— start Supplied entries —
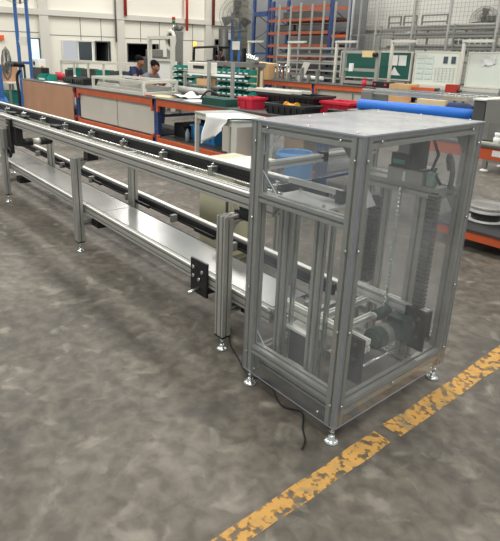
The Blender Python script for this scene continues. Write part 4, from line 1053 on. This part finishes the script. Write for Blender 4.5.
— end Supplied entries —
— start Supplied entries —
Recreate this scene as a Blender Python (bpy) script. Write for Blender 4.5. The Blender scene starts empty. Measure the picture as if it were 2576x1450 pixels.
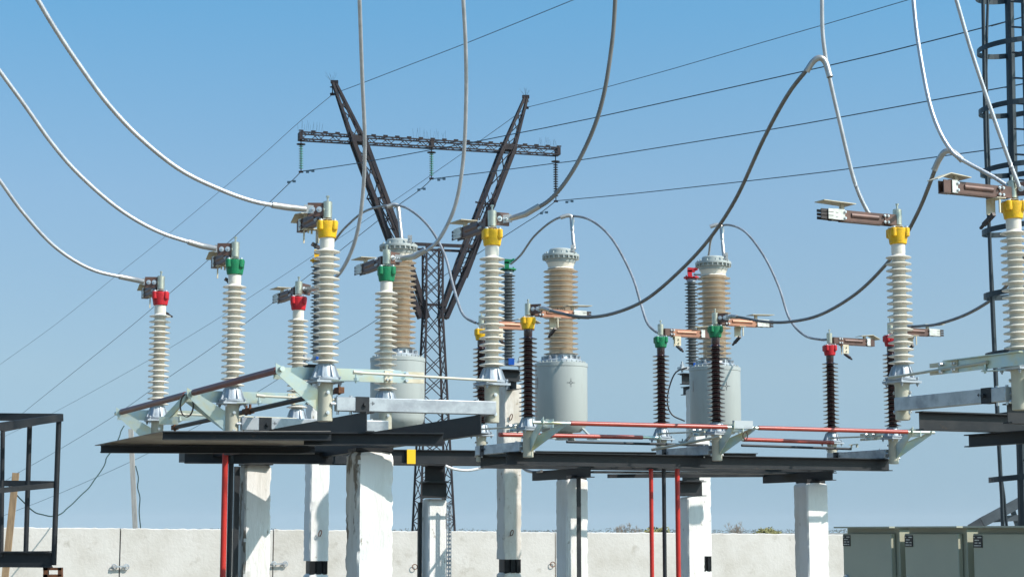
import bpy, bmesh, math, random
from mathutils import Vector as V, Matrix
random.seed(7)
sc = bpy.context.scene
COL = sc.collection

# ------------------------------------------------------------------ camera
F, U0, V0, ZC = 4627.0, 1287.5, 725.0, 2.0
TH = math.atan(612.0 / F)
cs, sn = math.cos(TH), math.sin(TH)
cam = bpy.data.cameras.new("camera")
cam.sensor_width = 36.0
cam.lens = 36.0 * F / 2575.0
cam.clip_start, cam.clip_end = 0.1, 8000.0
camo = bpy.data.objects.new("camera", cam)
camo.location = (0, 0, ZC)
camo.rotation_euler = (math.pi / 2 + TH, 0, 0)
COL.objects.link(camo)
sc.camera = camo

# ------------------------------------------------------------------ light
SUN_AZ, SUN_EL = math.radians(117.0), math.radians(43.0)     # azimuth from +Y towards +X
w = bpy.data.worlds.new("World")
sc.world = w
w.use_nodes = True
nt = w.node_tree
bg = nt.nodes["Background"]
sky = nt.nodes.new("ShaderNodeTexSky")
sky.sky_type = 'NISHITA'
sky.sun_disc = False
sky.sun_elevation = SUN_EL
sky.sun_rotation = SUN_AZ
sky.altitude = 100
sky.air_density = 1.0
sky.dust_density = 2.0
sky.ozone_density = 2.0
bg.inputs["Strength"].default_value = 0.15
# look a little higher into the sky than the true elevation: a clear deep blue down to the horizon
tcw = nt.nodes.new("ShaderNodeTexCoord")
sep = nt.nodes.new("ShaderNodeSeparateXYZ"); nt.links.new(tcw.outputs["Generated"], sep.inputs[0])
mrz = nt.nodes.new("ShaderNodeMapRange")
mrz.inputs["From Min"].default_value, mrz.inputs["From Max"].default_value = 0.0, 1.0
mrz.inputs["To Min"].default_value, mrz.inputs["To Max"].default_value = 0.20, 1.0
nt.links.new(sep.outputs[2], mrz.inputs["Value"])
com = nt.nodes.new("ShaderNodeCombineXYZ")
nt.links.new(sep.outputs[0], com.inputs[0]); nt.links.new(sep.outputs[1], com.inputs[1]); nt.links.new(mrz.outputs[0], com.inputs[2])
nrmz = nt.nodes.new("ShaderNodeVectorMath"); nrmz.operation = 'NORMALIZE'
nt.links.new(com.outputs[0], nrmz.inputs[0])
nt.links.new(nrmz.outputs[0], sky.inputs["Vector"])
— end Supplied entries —
■ Given problem:
Take the lines above starting at the one containing "Recreate this scene" and ending at the one containing "sc.camera = camo", and print them again exactly, without pictures.

■ Written answer:
Recreate this scene as a Blender Python (bpy) script. Write for Blender 4.5. The Blender scene starts empty. Measure the picture as if it were 2576x1450 pixels.
import bpy, bmesh, math, random
from mathutils import Vector as V, Matrix
random.seed(7)
sc = bpy.context.scene
COL = sc.collection

# ------------------------------------------------------------------ camera
F, U0, V0, ZC = 4627.0, 1287.5, 725.0, 2.0
TH = math.atan(612.0 / F)
cs, sn = math.cos(TH), math.sin(TH)
cam = bpy.data.cameras.new("camera")
cam.sensor_width = 36.0
cam.lens = 36.0 * F / 2575.0
cam.clip_start, cam.clip_end = 0.1, 8000.0
camo = bpy.data.objects.new("camera", cam)
camo.location = (0, 0, ZC)
camo.rotation_euler = (math.pi / 2 + TH, 0, 0)
COL.objects.link(camo)
sc.camera = camo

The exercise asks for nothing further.